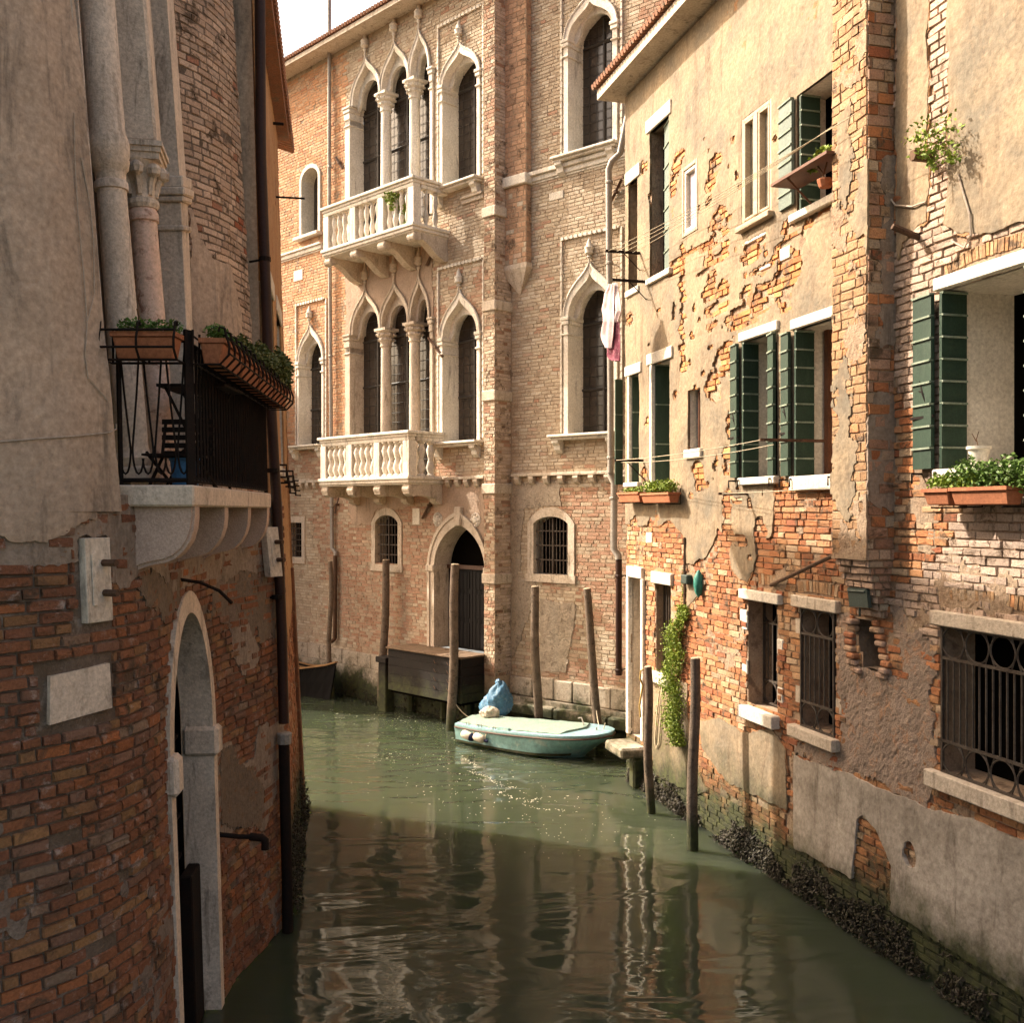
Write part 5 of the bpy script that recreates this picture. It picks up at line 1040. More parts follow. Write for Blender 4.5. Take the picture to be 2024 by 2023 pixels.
for (T, x0, x1, y0, y1) in ((T1b, 340, 530, 1170, 1815), (T1b, 1745, 1850, 1090, 1465)):
    s0, z1 = LL.uv(*T((x0+x1)/2-(x1-x0)*.5, (y0+y1)/2)); s1, _ = LL.uv(*T(x1, (y0+y1)/2)); z1 = LL.uv(*T((x0+x1)/2, y0))[1]; z0 = LL.uv(*T((x0+x1)/2, y1))[1]; plL.append((s0, s1, z0, z1)); LL.bl.append(rect(s0-.03, s1+.02, z0-.02, z1+.02))
st_ = TPX(LL, T1c, [(90, 450), (530, 350), (550, 690), (85, 820)]); LL.bl.append([(st_[0][0]-.04, st_[0][1]+.05), (st_[1][0]+.04, st_[1][1]+.05), (st_[2][0]+.04, st_[2][1]-.06), (st_[3][0]-.04, st_[3][1]-.06)])
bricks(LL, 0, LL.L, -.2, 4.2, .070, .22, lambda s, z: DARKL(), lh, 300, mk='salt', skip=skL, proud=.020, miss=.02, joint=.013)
for i, (s0, s1, z0, z1) in enumerate(plL):
    W_ = LL
    if i == 1:                                            # the farther plaque stands off the wall, turned toward the bridge
        q0, q1 = up(524, 1090, 9.80), up(548, 1090, 9.95); W_ = Plane((q0.x, q0.y), (q1.x-q0.x, q1.y-q0.y), (q1.y-q0.y, -(q1.x-q0.x)), lambda z: -.10*(z-3.75)); s0, s1 = 0, (q1-q0).xy.length; z0, z1 = H+(CY-1140)/F*9.85, H+(CY-1042)/F*9.85
    mb = MB(); mb.wbox(W_, s0, s1, z0, z1, -.03, .05); mb.wbox(W_, s0+.04, s0+.075, z0+.10, z1-.09, .05, .058); pq = part('marble_plaque', mb, 'plaque', lh, bevel=.012, label=('nearer' if i == 0 else 'farther')+' white marble plaque with two iron bolts')
    for k in (.34, .70):
        mb = MB(); mb.tube([W_.P(s0+(s1-s0)*.68, z0+(z1-z0)*k, .03), W_.P(s0+(s1-s0)*.68, z0+(z1-z0)*k, .14)], .022, 7); part('bolt', mb, 'rust', pq)
mb = MB(); mb.prism(st_, lambda a, z: LL.P(a, z, .035), lambda a, z: LL.P(a, z, -.02)); part('stone_block', mb, 'stone_l', lh, bevel=.01, label='large pale stone block set in the brick wall')
# upper plaster pier
base_wall(LU, 0, LU.L, 4.2, 10.6, 'wall', 'undercoat', lh, d=.0)
fW = lambda S, Z: np.full(np.shape(S), .5)
plaster(LU, 0, LU.L, 4.2, 10.5, .05, fW, .034, 'plaster_coat', 'plaster_l', lh, .012, 2.2)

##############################

:: Problem requirements ::
Reproduce all of the data exactly, omitting each picture it holds.

:: Reply to the task ::
Write part 5 of the bpy script that recreates this picture. It picks up at line 1040. More parts follow. Write for Blender 4.5. Take the picture to be 2024 by 2023 pixels.
for (T, x0, x1, y0, y1) in ((T1b, 340, 530, 1170, 1815), (T1b, 1745, 1850, 1090, 1465)):
    s0, z1 = LL.uv(*T((x0+x1)/2-(x1-x0)*.5, (y0+y1)/2)); s1, _ = LL.uv(*T(x1, (y0+y1)/2)); z1 = LL.uv(*T((x0+x1)/2, y0))[1]; z0 = LL.uv(*T((x0+x1)/2, y1))[1]; plL.append((s0, s1, z0, z1)); LL.bl.append(rect(s0-.03, s1+.02, z0-.02, z1+.02))
st_ = TPX(LL, T1c, [(90, 450), (530, 350), (550, 690), (85, 820)]); LL.bl.append([(st_[0][0]-.04, st_[0][1]+.05), (st_[1][0]+.04, st_[1][1]+.05), (st_[2][0]+.04, st_[2][1]-.06), (st_[3][0]-.04, st_[3][1]-.06)])
bricks(LL, 0, LL.L, -.2, 4.2, .070, .22, lambda s, z: DARKL(), lh, 300, mk='salt', skip=skL, proud=.020, miss=.02, joint=.013)
for i, (s0, s1, z0, z1) in enumerate(plL):
    W_ = LL
    if i == 1:                                            # the farther plaque stands off the wall, turned toward the bridge
        q0, q1 = up(524, 1090, 9.80), up(548, 1090, 9.95); W_ = Plane((q0.x, q0.y), (q1.x-q0.x, q1.y-q0.y), (q1.y-q0.y, -(q1.x-q0.x)), lambda z: -.10*(z-3.75)); s0, s1 = 0, (q1-q0).xy.length; z0, z1 = H+(CY-1140)/F*9.85, H+(CY-1042)/F*9.85
    mb = MB(); mb.wbox(W_, s0, s1, z0, z1, -.03, .05); mb.wbox(W_, s0+.04, s0+.075, z0+.10, z1-.09, .05, .058); pq = part('marble_plaque', mb, 'plaque', lh, bevel=.012, label=('nearer' if i == 0 else 'farther')+' white marble plaque with two iron bolts')
    for k in (.34, .70):
        mb = MB(); mb.tube([W_.P(s0+(s1-s0)*.68, z0+(z1-z0)*k, .03), W_.P(s0+(s1-s0)*.68, z0+(z1-z0)*k, .14)], .022, 7); part('bolt', mb, 'rust', pq)
mb = MB(); mb.prism(st_, lambda a, z: LL.P(a, z, .035), lambda a, z: LL.P(a, z, -.02)); part('stone_block', mb, 'stone_l', lh, bevel=.01, label='large pale stone block set in the brick wall')
# upper plaster pier
base_wall(LU, 0, LU.L, 4.2, 10.6, 'wall', 'undercoat', lh, d=.0)
fW = lambda S, Z: np.full(np.shape(S), .5)
plaster(LU, 0, LU.L, 4.2, 10.5, .05, fW, .034, 'plaster_coat', 'plaster_l', lh, .012, 2.2)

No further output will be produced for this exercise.